En effet, à travers notre expérience avec les femmes en détresse qui nous ont contactés, nous avons pu constater qu’elles se retrouvaient sans ressources à la suite de divorce, du décès ou du départ de leurs conjoints. Aussi, très tôt, nous avons saisi l’importance de l’aide à l’autonomisation financière des femmes. Nous avons également établi des rapports avec des organismes internationaux par la conclusion de conventions portant sur la formation et la réinsertion professionnelle de ces femmes. Et pour cette deuxième année de cette expérience, nous avons aidé 64 femmes à se former à des métiers portant sur les activités hôtelières et de restauration.
Le volet économique est très important dans l’amélioration de la condition féminine !
– F. N. H. : Plusieurs thématiques ont été débattues lors de ce WT. Est-ce qu’elles collent à la réalité de la femme dans une ville comme Essaouira ?
– S. D. : Effectivement, bien que la question de l’émancipation féminine paraisse globale, elle se décline en paliers. Ainsi, pour le cas des femmes que nous aidons, on est bien loin de la problématique de l’accès aux postes de responsabilités puisqu’on se bat encore pour des droits élémentaires comme l’accès à l’école ou encore l’accès aux soins de santé. C’est une problématique qui touche une large population de femmes, notamment dans le monde rural. Nous avons des femmes qui viennent suivre des cours d’alphabétisation à l’insu de leurs époux, alors comment peuvent-elles accéder à des postes de responsabilité dans cet état actuel des choses ? Nous militons, à notre niveau, pour que l’accès à l’école soit garanti, et ce n’est qu’ainsi que les femmes pourront acquérir un savoir et une conscience de leurs droits, notamment dans le développement économique et politique du pays, et par conséquent participer aux prises de décision.
Mais j’insiste pour dire que le WT est une idée formidable qui permet de réunir des femmes de tous horizon pour justement partager les diverses et multiples expériences. J’espère que les femmes qui ont participé à cette édition pourront porter notre voix et influencer les décideurs en faveur des femmes rurales et des femmes privées des moyens d’éducation et de santé.
– F. N. H. : Est-ce que ces femmes ont pris conscience des avancées apportées par la Constitution ? En tant qu’association qui apporte une assistance juridique, le cadre réglementaire existant vous semble-t-il suffisant pour assurer l’accès des femmes à leurs droits ?
– S. D. : Aucunement ! En effet, quand on élabore des lois sans mettre en place les mécanismes de leur application, ces lois ne servent dès lors à rien !
Je prends l’exemple du code de la famille : la loi garantit bien des droits mais, dans la réalité, en l’absence des conditions de son application, ces droits restent illusoires.
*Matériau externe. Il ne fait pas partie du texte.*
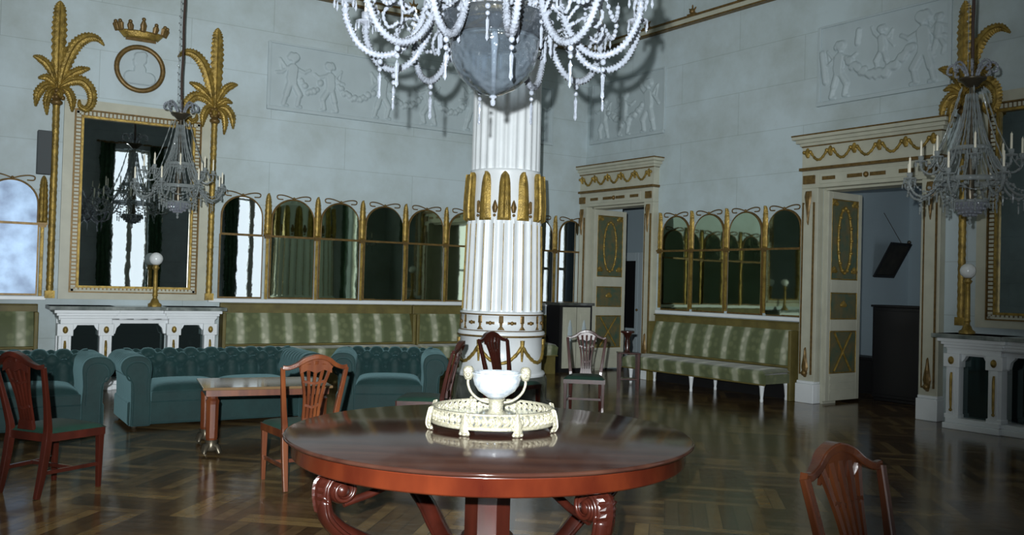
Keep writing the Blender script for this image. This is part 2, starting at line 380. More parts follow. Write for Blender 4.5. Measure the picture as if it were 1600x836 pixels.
# rooms beyond the doors (all measured in the door wall's frame, local x=-s, y<0 beyond)
def rbox(name,s0,s1,d0,d1,z0,z1,m_,**k):
    mb=MB(); mb.box(-s1,-s0,-d1,-d0,z0,z1); return mb.build(name,m_,kind='structure',loc=C0,rz=wrot('R'),**k)
rbox('wall_anteroom_back',-5.2,3.3,3.3,3.45,0,4.6,M['anteroom'])
rbox('wall_anteroom_left',-5.3,-5.15,.3,3.45,0,4.6,M['anteroom'])
rbox('wall_anteroom_right',3.3,3.6,.3,5.0,0,4.6,M['anteroom'])
rbox('wall_salon_back',3.6,10,4.85,5.0,0,4.6,M['anteroom'])
rbox('wall_salon_right',10,10.15,.3,5.0,0,4.6,M['anteroom'])
for wn,s_,d0,d1 in ((7,3.29,.72,1.64),(8,9.99,1.6,3.6)):  # second entry is an unseen glowing window, added to brighten the salon
    wr=empty('window_%d'%wn,wp('R',s_,-(d0+d1)/2,0),wrot('R'),kind='structure'); hd=(d1-d0)/2
    mb=MB(); mb.box(0.0,.012,-hd,hd,.5,3.3); mb.build('daylight_pane',M['daylight'],wr)
    mb=MB()
    for y in (-hd,-.03,hd-.06): mb.box(.012,.05,y,y+.06,.5,3.3)
    for z in (.44,1.9,3.3): mb.box(.012,.05,-hd,hd,z,z+.06)
    mb.build('window_frame',M['cream'],wr)
rbox('ceiling_anteroom',-5.3,10.15,.3,5.0,4.6,4.7,M['ceil'])
# ------------------------------------------------------------------ round column
COL=Vector((-.115,11.5,0))
cr=empty('fluted_column',COL,0,'massive round white fluted column with a ring of gilt lobes, behind the round table','column')
def flute(name,r0,r1,z0,z1,nf,depth,m_):
    n=nf*8
    def f(u,v):
        a=2*PI*u; ph=(u*nf)%1; d=depth*math.sin(PI*min(1,max(0,(ph-.12)/.76)))**.7
        r=r0+(r1-r0)*v-d; return (r*math.cos(a),r*math.sin(a),z0+(z1-z0)*v)
    mb=MB(); mb.grid(f,n,4); return mb.build(name,m_,cr)
mb=MB(); mb.lathe([(.66,0),(.66,.08),(.60,.10),(.60,.36),(.58,.40)],n=48); mb.build('plinth',M['plinth'],cr)
mb=MB(); mb.lathe([(.56,.40),(.575,.43),(.555,.455),(.525,.47),(.525,.89),(.55,.91),(.56,.93),(.55,.96),(.52,.97),(.515,1.17),(.535,1.18),(.535,1.20),(.50,1.21)],n=64); mb.build('base_drum',M['white'],cr)
flute('lower_shaft',.505,.475,1.2,2.36,24,.03,M['white'])
mb=MB(); mb.lathe([(.47,2.34),(.455,2.38),(.435,2.9),(.455,2.95),(.45,2.985),(.42,2.99)],n=64); mb.build('lobe_drum',M['white'],cr)
flute('upper_shaft',.440,.43,2.97,6.0,24,.025,M['white'])
mb=MB(); mb.lathe([(.43,6.0),(.46,6.02),(.46,6.08),(.42,6.12),(.45,6.5),(.62,6.85),(.66,6.9),(.66,7.19)],n=48); mb.build('capital',M['cream'],cr)
for r,z in ((.528,.965),(.528,1.175),(.562,.905)):
    mb=MB(); mb.lathe([(r-.01,z-.012),(r+.006,z-.008),(r+.006,z+.008),(r-.01,z+.012)],n=64); mb.build('gilt_band',M['gold_dark'],cr)
for k in range(24):            # gilt fillets between the flutes
    a=2*PI*k/24; mb=MB(); mb.sweep([(.512*math.cos(a),.512*math.sin(a),1.23),(.484*math.cos(a),.484*math.sin(a),2.3)],.0055,n=5); mb.build('gilt_fillet',M['gold'],cr)
for k in range(12):
    a=2*PI*k/12-PI/2; R_=Matrix.Rotation(a-PI/2*-1,4,'Z')
    R_=Matrix.Rotation(a+PI/2,4,'Z')     # local -y points outward
    mb=MB(); mb.leaf([(0,-.47,2.34),(0,-.475,2.55),(0,-.462,2.8),(0,-.455,2.90),(0,-.45,2.95)],[.088,.078,.068,.050,.008],nrm=(0,-1,0),th=.05,M=R_)
    mb.build('gilt_lobe',M['gold'],cr)
    R2=Matrix.Rotation(a+PI/2+PI/12,4,'Z')
    mb=MB(); mb.leaf([(0,-.45,2.43),(0,-.452,2.5),(0,-.45,2.59)],[.02,.038,.006],nrm=(0,-1,0),th=.03,M=R2); mb.ball((0,-.465,2.40),.02,5,M=R2)
    mb.build('gilt_bud',M['gold_dark'],cr)
    mb=MB(); mb.leaf([(0,-.52,.985),(0,-.521,1.03),(0,-.52,1.07)],[.05,.014,.02],nrm=(0,-1,0),th=.012,M=R_); mb.leaf([(0,-.52,1.07),(0,-.52,1.16)],[.03,.026],nrm=(0,-1,0),th=.012,M=R_)
    mb.leaf([(-.055,-.516,1.07),(.055,-.516,1.07)],[.016,.016],nrm=(0,-1,0),th=.01,M=R2); mb.ball((0,-.52,1.07),.026,5,M=R2)
    mb.build('gilt_frieze_motif',M['gold_dark'],cr)
for k in range(6):             # garland swags on the drum
    a0=-PI/2+2*PI*k/6+PI/6; pts=[];sz=[]
    for i in range(25):
        t=i/24; a=a0+t*2*PI/6; z=.80-.22*math.sin(PI*t)**.8
        pts.append((.535*math.cos(a),.535*math.sin(a),z)); sz.append(.016+.010*abs(math.sin(t*PI*9)))
    mb=MB(); mb.sweep(pts,sz,n=6)
    mb.sweep([(.535*math.cos(a0),.535*math.sin(a0),.86),(.535*math.cos(a0),.535*math.sin(a0),.60)],[.03,.012],n=6)
    mb.build('garland',M['gold'],cr)

# ------------------------------------------------------------------ arched mirrors and gilt feather strips
def arch_poly(hw,z0,zs,rise,n=20):
    return [(-hw,z0),(hw,z0)]+[(hw*math.cos(PI*k/n),zs+rise*math.sin(PI*k/n)) for k in range(n+1)]
def arched_mirror(wall,s,width,m_,label,group,zb=1.24,tilt=0,off=.0):
    r=empty('arched_mirror',wp(wall,s,0,0),wrot(wall),label,'mirror',group)
    hw=width/2-.045; rise=min(.33,hw)
    mb=MB(); mb.box(-hw-.02,hw+.02,0,.015,zb-.01,2.18); mb.prism(arch_poly(hw+.01,2.18,2.76-rise,rise+.005),0,.015); mb.build('backing_board',M['gold_dark'],r)
    mb=MB(); mb.box(-hw,hw,.022,.028,zb+.01,2.165)
    o=mb.build('lower_pane',m_,r); o.rotation_euler=(0,0,math.radians(tilt)); o.location=(0,hw*abs(math.sin(math.radians(tilt))),0)
    mb=MB(); mb.prism(arch_poly(hw-.015,2.195,2.75-rise,rise-.01),.024,.030); o=mb.build('upper_pane',m_,r); o.rotation_euler=(0,0,math.radians(tilt*.9)); o.location=(0,hw*abs(math.sin(math.radians(tilt*.9))),0)
    mb=MB(); mb.sweep([(-hw,.03,2.18),(hw,.03,2.18)],.016,rect=True); mb.build('cross_bar',M['gold_dark'],r)
    mb=MB(); mb.sweep([(-hw,.03,2.2)]+[(x,.03,z) for x,z in arch_poly(hw-.005,2.18,2.755-rise,rise)[2:][::-1]]+[(hw,.03,2.2)],.011,n=6,up=(0,1,0)); mb.build('arch_moulding',M['gold_dark'],r)
    mb=MB()
    for sg in (-1,1):
        mb.sweep(curve([(0,.03,2.765),(sg*.10,.035,2.80),(sg*.20,.035,2.815),(sg*.26,.03,2.80),(sg*.25,.03,2.755),(sg*.17,.03,2.75)],4),.010,n=5,up=(0,1,0))
    mb.ball((0,.035,2.775),.02,5)
    mb.build('gilt_bow',M['gold_dark'],r)
    mb=MB(); mb.sweep([(-hw,.03,zb+.005),(hw,.03,zb+.005)],.011,rect=True); mb.build('bottom_bead',M['gold_dark'],r)
    return r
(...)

Nous avons même vu le cas d’une femme ayant fait appel à notre association, qui a été battue par son mari devant le tribunal qui statuait sur leur divorce. Elle est restée dans le coma durant deux mois dont elle est sortie avec de graves séquelles, notamment un œil abîmé, des pertes de mémoire et une incapacité à marcher.
Son mari n’a été condamné qu’à huit mois de prison et quand nous sommes montées au créneau, on nous a expliqué que c’était la peine maximum prévue par la loi. Huit mois seulement pour une personne qui a gâché la vie de cette jeune femme.
Tant qu’il n’y aura pas une loi qui criminalise la violence conjugale, nous allons encore assister à des drames similaires.
Indépendamment de la loi, il y a lieu de noter l’absence des services de prévoyance sociale pour prendre en charge pareil cas. Et même si notre association tente de le faire, il lui est difficile de se substituer à l’Etat ! C’est notamment le cas lors du non paiement de pensions alimentaires, bien qu’un jugement définitif ait été rendu en faveur de la femme.
A mon sens, nous n’avons pas besoin d’autres lois en plus de celles qui existent. Nous avons besoin que celles qui sont en vigueur soient appliquées et d’un soutien à l’action des associations de promotion des droits des femmes, en particulier celles qui sont en situation de précarité.